Tourismus bringt Wohlstand und Belastung

Österreich und auch das benachbarte Südtirol leben wesentlich vom Tourismus. Beide Regionen sind gut beraten diese Quelle für Einkommen und Wohlstand auch für nachfolgende Generationen zu erhalten.  Aber 200 Millionen Menschen haben im heurigen Sommer eine Reise in Europa unternommen. Der Tourismus konzentriert sich dann immer wieder auf einige wenige Hotspots. Das sind vor allem Städte wie Barcelona, Venedig, Salzburg, Hallstadt, Krumau oder Dubrovnik. Dazu kommen einige ländliche Regionen, die aufgrund ihrer naturräumlichen Voraussetzungen und ihrer spektakulären Schönheit Anziehungspunkt für immer größere Massen von Besuchern werden.

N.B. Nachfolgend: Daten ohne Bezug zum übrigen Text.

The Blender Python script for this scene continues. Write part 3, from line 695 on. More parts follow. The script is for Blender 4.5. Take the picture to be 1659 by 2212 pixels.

Über das Sellajoch in Südtirol fahren an Spitzentagen bis zu 5000 Autos und das „Naturidyll“ Pragser Wildsee wird von bis zu 7000 PKW angefahren. Dazu kommen dann noch Motorradfahrer und Busse, die auf den oft schmalen Straßen das Chaos perfekt machen.

Verkehr wird beschränkt

Unter der Initiative „Dolomites Vives“ will man um Verständnis dafür werben, dass der Verkehr über die meistbesuchten Pässe starken Beschränkungen unterworfen wird. Das Projekt der Provinzen Trient und Bozen wurde ins Leben gerufen, um das Territorium der Dolomiten besser zur Geltung zu bringen und zu schützen.

An neun Tagen des Sommers 2017 zwischen dem 5. Juli und dem 30. August war der Übergang über den Sellapass von 9.00 bis 16.00 Uhr ausschließlich Radfahrern, Fußgängern, Lenkern von Elektro-Fahrzeugen und den lokalen öffentlichen Verkehrsmitteln gestattet.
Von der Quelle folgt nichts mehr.